At Conservative Treehouse, sundance has a good summary of the latest Powell filing, a “sur-surreply” on the Motion to Compel filed 4 November 2019. As sundance says, it’s a ripping good read, and I recommend taking the time. It’s not overly jargon-y. (Sundance has a Scribd embed of it if you prefer that to the PDF at the last link.)
Twitter sleuth Undercover Huber (@JohnWHuber) did a superb treatment of his own – on 31 October, separately from Powell’s 4 November filing and using the documentation obtained under the Motion to Compel and subsequently released from under seal. He comes off with the honors here.
In analyzing the discrepancies highlighted by Powell’s brief, he previewed for us the astonishing response the DOJ prosecutor filed on Tuesday. See the whole thread.
Peter Strzok told the Special Counsel & FBI that his partner Joe Pientka was "primarily responsible for taking notes and writing the FD-302" of the 01/24/17 @GenFlynn interview
That's likely a lie & the same felony Flynn was charged with:
18 USC §1001 (false statements)THREAD pic.twitter.com/LSq3SXyeoU
— Undercover Huber (@JohnWHuber) October 31, 2019
One of the big discrepancies called out by Powell is the incongruity of the hand-written notes by Strzok and Pientka, in light of the roles the Justice Department has stated they played in the interview. It has been the prosecution’s claim that Strzok did the questioning and Pientka the note-taking, and that Pientka was primarily responsible for writing the interview summary up.
That claim was made to the court more than 18 months ago. What Powell pointed out in her 4 November 2019 filing is that the notes attributed to Strzok simply don’t look like something hand-written during the interview by the agent whose main attention was on speaking with the subject. Pientka’s notes, by contrast, do look like those of a primary interviewer.
At Conservative Treehouse, sundance adds this (emphasis added)
Peter Strzoks notes were far too neat, organized and well constructed to have been written during an actual interview.
Check out the screen caps Undercover Huber has in his tweet thread, and I think you’ll agree.
Hilariously, Undercover Huber suggested before the prosecution’s response to the Flynn sur-surreply (and before Powell filed the sur-surreply) that one of the options the prosecution would have, to explain why the notes didn’t look right, would be claiming the authorship of the notes was indicated backward. The notes labeled Pientka’s were actually Strzok’s, and vice versa.
I saved his tweet thread at the time, frankly assuming that another option was much more likely.
But incredibly, in the response filed by prosecutor Brandon Van Grack, the claim is that the authorship of the hand-written notes was mixed up in the original court filing, and had never been caught until Sidney Powell filed a persuasive brief about it on 4 November 2019.

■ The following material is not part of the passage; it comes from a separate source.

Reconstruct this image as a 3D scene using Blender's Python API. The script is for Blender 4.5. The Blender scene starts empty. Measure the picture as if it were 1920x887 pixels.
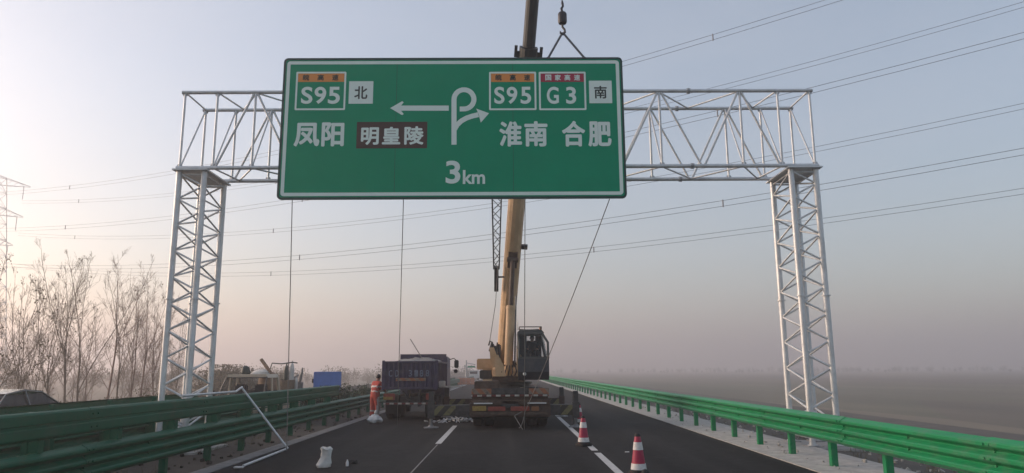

I don’t know how many times the two agents have testified on the extraordinarily high-profile Flynn matter since then. Peter Strzok, of course, has testified to Congress (e.g., here and here). Pientka never went before Congress; he was on Mueller’s special counsel team. Congress has requested the 302 and supporting documents; some of the material has been released to the public. Meanwhile, the court has been relying on 302 interview material the agents and their chain of command certified, but yet the prosecutor is now claiming it was filed with the court incorrectly – and apparently certified by the agents and their superiors although it was labeled incorrectly – from the outset.
Facts material to the case depend on who actually contributed what to the 24 January 2017 interview, as Powell observes in her 4 November filing. A nicely accessible discussion of that point is found in this thread by Roscoe B. Davis (@RoscoeBDavis1).
https://twitter.com/RoscoeBDavis1/status/1191420921267052544
So this is not something that will reconstitute itself easily. Strzok and Pientka can’t just be swapped out as hand-written note-takers without throwing the entire basis of the case in doubt. (This relates, to some extent, to the point that content in the formalized 302 is not supported by anything in the hand-written notes. Who was adding what to the formal 302, during the process of finalizing it and entering it into evidence, is very much at issue.)
It seems Flynn and his counsel must unquestionably be due every single scrap of memorial material from the 24 January 2017 interview. On the other hand, if I were Judge Emmett Sullivan, I’d be looking seriously at throwing this case out, and reprimanding the prosecution severely for putting the defendant, the court, and the taxpayers through this utter travesty of a proceeding. Looking into prosecutorial misconduct wouldn’t seem to be out of line.